In essence: what reason does Cap have to stand here brooding about dodging the bullets that brought this man to ruin? Granted, he might take a moment to ponder how much the '50s Steve Rogers admired him and only sought to carry on his legacy before things took a tragic turn--but that's really as far as it goes. This was a misuse of the super-soldier experiment--no more, no less. Though Cap seems insistent on applying the worst-case scenario:



The 1950s Cap made a few more interesting appearances in later issues of Captain America, most notably during writer Ed Brubaker's run on the book. As for Bucky, he became the new Nomad after Steve Rogers dropped the identity, though Nomad would later be assassinated by the Winter Soldier--a/k/a the first Bucky, in a rather shocking example of the circle closing. But I remember Englehart's story much more for its expert and bold reworking of the 1950s Captain America and Bucky characters, and consequently giving us not one but two such legends from the '40s and '50s, even if the latter's legend died before it was really born.

8 comments:

Anonymous said...

The symbolism is kinda' heavy here, isn't it? Englehart was matched only by Gerber in laying on social or political commentary.
I'm not complaining; I tend to agree with them. An interesting issue written by Englehart is Supervillian Team-Up #7, in which the Sub-mariner (of all people) has an extended soliloquy where he muses on the merits of American political and military intervention in the world, a debate which has flared up again recently.
I like the Falcon. Englehart went a long way into making him an interesting character. I don't think the comic would've worked without him. M.P.

Edo Bosnar said...

Anon, what struck me even more about that issue of SVTU was Henry Kissinger getting all chummy with Dr. Doom.

Anonymous said...

Struck me too, but hard to imagine anyone Kissinger wouldn't have gotten in bed with. Still, I guess if it prevented W.W.3..or at least delayed another brushfire war...whaddaya expect from a student of Bismark.
It's hard to talk about Englehart and not refer to 70's American politics. The comic I mentioned above has as an intelligent take on America's role as I've read anywhere, including the N.Y. Times. As a former history teacher, I strongly recommend it. (Also, I'm a big fan of 70's Marvel. Great art by Herb Trimpe, and one of the best fight scenes in comics. Nuff said.)

Hube said...

Englehart and many of the writers of 60s-70s Marvel did a way better job of addressing politics than the current crop of creators. With the Secret Empire arc Steve dealt with a then-almost universally despised Nixon, and many creators did a terrific job with social and civil rights.

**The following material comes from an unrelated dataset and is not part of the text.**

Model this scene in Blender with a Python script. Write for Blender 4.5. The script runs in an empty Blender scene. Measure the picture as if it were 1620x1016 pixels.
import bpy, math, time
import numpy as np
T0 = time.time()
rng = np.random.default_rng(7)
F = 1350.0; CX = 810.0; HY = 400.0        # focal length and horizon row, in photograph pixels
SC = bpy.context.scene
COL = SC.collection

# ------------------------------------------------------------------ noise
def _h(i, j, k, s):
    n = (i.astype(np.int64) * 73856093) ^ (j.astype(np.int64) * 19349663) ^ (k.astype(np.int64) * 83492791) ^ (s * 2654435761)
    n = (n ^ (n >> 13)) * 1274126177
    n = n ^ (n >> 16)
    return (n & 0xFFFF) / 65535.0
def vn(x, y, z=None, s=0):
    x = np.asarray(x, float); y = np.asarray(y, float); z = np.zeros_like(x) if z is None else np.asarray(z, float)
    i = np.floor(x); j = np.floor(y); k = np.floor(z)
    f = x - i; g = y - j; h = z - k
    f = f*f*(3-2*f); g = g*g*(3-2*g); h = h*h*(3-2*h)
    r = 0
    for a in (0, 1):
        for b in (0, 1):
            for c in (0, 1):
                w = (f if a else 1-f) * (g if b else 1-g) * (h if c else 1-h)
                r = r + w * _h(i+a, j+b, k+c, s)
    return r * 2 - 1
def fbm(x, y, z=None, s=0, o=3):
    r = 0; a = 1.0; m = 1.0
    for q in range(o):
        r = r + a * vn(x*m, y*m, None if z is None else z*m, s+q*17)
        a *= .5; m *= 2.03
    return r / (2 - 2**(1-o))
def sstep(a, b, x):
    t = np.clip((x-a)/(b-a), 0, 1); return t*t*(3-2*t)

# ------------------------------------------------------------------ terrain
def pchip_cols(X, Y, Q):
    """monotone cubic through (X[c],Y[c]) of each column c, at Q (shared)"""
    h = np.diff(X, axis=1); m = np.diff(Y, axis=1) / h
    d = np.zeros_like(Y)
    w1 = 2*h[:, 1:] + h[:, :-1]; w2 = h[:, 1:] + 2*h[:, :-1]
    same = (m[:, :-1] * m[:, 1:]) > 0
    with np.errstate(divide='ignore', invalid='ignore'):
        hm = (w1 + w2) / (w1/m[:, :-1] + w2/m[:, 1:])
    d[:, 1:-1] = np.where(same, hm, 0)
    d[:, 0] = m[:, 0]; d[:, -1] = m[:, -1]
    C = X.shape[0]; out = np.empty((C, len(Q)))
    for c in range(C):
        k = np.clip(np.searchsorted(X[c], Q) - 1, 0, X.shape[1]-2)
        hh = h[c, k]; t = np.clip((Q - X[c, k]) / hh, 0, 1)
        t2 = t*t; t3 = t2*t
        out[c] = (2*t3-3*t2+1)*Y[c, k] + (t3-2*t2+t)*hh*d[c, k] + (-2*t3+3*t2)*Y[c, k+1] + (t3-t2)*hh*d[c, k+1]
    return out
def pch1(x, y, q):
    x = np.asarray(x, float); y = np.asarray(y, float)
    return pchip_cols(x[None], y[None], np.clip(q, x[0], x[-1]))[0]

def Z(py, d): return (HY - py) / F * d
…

On the other hand, contemporary guys like Mark Waid and Ed Brubaker attempt to make villains out of mainly ordinary folks (in Brubaker's case, people like Tea Partiers), and/or use a mainstream media narrative about an issue despite its [many] basic flaws and even outright falsehoods (Waid in recent Daredevil).

maw maw said...

Completely off topic, but this was Sam Rosen's final work as letterer. He lived another 20 years, but retired from comics. It has been suggested in print that he had a nervous breakdown.

Judging from the last few pages, Rosen (whose work was flawless, as always), didn't complete the issue...the final pages resemble Morrie Kuramoto's work (though uncredited).

Comicsfan said...

The Rosen brothers were undeniably masters of their craft and professionals in every sense of the word--and, from what I understand, very well-liked and respected by their colleagues. Their contribution to comics cannot be overstated.

maw maw said...

I encountered Joe Rosen's work in the late 1960s, when he was the primary letterer for Harvey Comics. Little did I know that he had been active in the field for nearly three decades, and would do phenomenal work for three more decades. Big Bro Sam did great work on Will Eisner's The Spirit. I think (if my eyes don't deceive me) that he lettered the Green Lantern reboot in 1956. Sam's Silver Age work was unparalleled, however. Despite the presence of Artie Simek, Sam Rosen got the lion's share of the important stuff at Marvel after he became full time in 1963.

maw maw said...

Flash reboot. Sorry. Best to check my facts if I post after midnight.